MLS data access is not a one-time fee. Every MLS board charges ongoing licensing to display their listings. Fees vary by region and by the type of license, a public display license (IDX) costs less than a full data license that lets you download and store listings in your own database. IDX license fees typically run $50-$200 per month per MLS board. If your app covers ten metro areas, budget $500-$2,000 per month in IDX fees alone.
Mapping provider fees were covered above. On top of those, if your app uses school district data, neighborhood boundary data, or walk-score-type quality metrics, each of those data layers carries its own licensing cost. School boundary data from providers like GreatSchools runs $5,000-$20,000 per year depending on your user volume. Walk Score licensing starts at $2,500 per year for apps under a certain monthly active user count.

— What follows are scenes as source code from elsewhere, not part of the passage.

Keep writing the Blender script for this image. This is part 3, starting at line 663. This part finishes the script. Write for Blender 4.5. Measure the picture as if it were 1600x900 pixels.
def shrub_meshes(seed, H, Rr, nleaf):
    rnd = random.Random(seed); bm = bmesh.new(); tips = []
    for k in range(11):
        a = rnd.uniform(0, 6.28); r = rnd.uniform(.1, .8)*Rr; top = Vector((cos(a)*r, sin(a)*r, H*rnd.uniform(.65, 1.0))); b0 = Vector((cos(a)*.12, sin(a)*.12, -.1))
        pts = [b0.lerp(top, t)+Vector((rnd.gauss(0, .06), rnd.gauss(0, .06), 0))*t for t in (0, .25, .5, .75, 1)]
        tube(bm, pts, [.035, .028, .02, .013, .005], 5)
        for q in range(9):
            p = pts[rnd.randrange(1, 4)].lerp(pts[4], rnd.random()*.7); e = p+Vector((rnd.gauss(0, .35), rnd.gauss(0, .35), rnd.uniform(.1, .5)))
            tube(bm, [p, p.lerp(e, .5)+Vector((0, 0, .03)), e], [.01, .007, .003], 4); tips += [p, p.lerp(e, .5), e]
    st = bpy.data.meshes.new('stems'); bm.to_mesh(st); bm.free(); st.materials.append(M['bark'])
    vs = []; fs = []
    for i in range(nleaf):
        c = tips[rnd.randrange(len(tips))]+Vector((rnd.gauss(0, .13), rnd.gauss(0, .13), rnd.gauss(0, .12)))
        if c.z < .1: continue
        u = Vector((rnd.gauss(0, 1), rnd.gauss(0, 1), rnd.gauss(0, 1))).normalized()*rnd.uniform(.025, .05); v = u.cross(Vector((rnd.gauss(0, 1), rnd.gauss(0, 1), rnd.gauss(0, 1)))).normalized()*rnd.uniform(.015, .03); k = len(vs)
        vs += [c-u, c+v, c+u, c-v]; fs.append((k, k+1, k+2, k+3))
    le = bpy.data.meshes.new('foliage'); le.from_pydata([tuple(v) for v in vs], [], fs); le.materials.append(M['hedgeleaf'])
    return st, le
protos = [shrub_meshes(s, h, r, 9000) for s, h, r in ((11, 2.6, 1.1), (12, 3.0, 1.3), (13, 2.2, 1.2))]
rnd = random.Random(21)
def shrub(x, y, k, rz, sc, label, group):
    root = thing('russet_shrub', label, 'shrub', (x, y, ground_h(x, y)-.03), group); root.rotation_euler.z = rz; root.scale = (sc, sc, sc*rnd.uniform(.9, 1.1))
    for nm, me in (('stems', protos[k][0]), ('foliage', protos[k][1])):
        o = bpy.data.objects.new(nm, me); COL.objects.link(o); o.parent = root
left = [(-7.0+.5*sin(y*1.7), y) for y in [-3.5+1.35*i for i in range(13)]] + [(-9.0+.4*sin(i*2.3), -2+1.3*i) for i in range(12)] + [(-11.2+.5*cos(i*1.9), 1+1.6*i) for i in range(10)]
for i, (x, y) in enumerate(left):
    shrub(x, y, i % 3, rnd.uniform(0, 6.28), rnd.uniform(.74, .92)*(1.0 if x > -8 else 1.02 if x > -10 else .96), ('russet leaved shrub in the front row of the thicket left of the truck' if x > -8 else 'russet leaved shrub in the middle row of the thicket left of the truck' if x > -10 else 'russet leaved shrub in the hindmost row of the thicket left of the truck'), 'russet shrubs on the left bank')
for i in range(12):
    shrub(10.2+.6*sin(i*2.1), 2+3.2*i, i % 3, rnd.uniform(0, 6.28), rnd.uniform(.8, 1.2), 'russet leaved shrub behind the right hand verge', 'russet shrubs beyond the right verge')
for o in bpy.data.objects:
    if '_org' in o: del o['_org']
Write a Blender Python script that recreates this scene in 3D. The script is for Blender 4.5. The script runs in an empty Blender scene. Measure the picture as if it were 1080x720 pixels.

Put together, a real estate app serving a handful of metro areas with photos, basic filters, and school data should budget $12,000-$25,000 per year in pure data and hosting costs after launch. That number grows with user volume and geographic coverage. It does not shrink.
This is the cost structure that surprises most founders who budget for the build but not the operation. A Western agency quoting $120,000 to build the app rarely mentions that the same app costs $18,000 per year just to keep the data feeds running. A global engineering team that quotes $35,000 to build it should walk you through the same operating cost table.
Timespade does. The discovery call includes a total-cost-of-ownership breakdown: build cost, first-year operating cost, and a projection of what happens to those costs when the user base grows. Most agencies skip the operating cost conversation because it makes the engagement look more expensive on the front end. Founders who skip it discover the gap six months after launch.
Real estate apps are built on licensed data. The build is the start of the expense, not the end. Plan accordingly, and make sure the team quoting you has built in the geographic market you are targeting before, because regional MLS integration experience cuts weeks off the timeline and thousands off the cost.